● **A block of data**:
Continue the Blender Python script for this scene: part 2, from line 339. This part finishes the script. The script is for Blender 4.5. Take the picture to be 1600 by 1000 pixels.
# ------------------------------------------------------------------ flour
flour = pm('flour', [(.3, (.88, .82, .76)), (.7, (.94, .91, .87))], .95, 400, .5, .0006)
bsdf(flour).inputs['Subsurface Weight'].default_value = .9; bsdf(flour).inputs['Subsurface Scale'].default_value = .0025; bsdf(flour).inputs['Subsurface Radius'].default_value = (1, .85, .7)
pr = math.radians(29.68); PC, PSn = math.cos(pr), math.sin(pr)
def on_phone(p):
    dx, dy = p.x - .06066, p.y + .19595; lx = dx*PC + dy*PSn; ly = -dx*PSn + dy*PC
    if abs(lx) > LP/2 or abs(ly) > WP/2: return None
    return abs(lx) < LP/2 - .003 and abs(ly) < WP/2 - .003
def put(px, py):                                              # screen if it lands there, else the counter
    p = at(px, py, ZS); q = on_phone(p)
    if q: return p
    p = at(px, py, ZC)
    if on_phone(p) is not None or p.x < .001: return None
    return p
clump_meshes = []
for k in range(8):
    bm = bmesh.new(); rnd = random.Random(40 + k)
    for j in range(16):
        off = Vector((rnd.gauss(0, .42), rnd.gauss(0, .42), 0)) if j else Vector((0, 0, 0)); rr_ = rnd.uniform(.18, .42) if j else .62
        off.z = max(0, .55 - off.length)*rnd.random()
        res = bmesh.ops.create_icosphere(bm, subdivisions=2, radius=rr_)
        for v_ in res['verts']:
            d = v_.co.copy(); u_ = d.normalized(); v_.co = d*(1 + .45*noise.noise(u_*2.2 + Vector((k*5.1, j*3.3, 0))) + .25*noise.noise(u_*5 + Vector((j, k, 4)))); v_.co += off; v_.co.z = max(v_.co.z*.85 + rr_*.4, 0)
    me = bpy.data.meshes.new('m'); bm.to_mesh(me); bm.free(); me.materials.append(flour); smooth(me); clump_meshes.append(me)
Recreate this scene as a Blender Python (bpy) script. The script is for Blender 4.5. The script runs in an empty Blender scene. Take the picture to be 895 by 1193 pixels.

● **Your objective**:
Output the entries verbatim.

● **Problem solution**:
Continue the Blender Python script for this scene: part 2, from line 339. This part finishes the script. The script is for Blender 4.5. Take the picture to be 1600 by 1000 pixels.
# ------------------------------------------------------------------ flour
flour = pm('flour', [(.3, (.88, .82, .76)), (.7, (.94, .91, .87))], .95, 400, .5, .0006)
bsdf(flour).inputs['Subsurface Weight'].default_value = .9; bsdf(flour).inputs['Subsurface Scale'].default_value = .0025; bsdf(flour).inputs['Subsurface Radius'].default_value = (1, .85, .7)
pr = math.radians(29.68); PC, PSn = math.cos(pr), math.sin(pr)
def on_phone(p):
    dx, dy = p.x - .06066, p.y + .19595; lx = dx*PC + dy*PSn; ly = -dx*PSn + dy*PC
    if abs(lx) > LP/2 or abs(ly) > WP/2: return None
    return abs(lx) < LP/2 - .003 and abs(ly) < WP/2 - .003
def put(px, py):                                              # screen if it lands there, else the counter
    p = at(px, py, ZS); q = on_phone(p)
    if q: return p
    p = at(px, py, ZC)
    if on_phone(p) is not None or p.x < .001: return None
    return p
clump_meshes = []
for k in range(8):
    bm = bmesh.new(); rnd = random.Random(40 + k)
    for j in range(16):
        off = Vector((rnd.gauss(0, .42), rnd.gauss(0, .42), 0)) if j else Vector((0, 0, 0)); rr_ = rnd.uniform(.18, .42) if j else .62
        off.z = max(0, .55 - off.length)*rnd.random()
        res = bmesh.ops.create_icosphere(bm, subdivisions=2, radius=rr_)
        for v_ in res['verts']:
            d = v_.co.copy(); u_ = d.normalized(); v_.co = d*(1 + .45*noise.noise(u_*2.2 + Vector((k*5.1, j*3.3, 0))) + .25*noise.noise(u_*5 + Vector((j, k, 4)))); v_.co += off; v_.co.z = max(v_.co.z*.85 + rr_*.4, 0)
    me = bpy.data.meshes.new('m'); bm.to_mesh(me); bm.free(); me.materials.append(flour); smooth(me); clump_meshes.append(me)
Recreate this scene as a Blender Python (bpy) script. The script is for Blender 4.5. The script runs in an empty Blender scene. Take the picture to be 895 by 1193 pixels.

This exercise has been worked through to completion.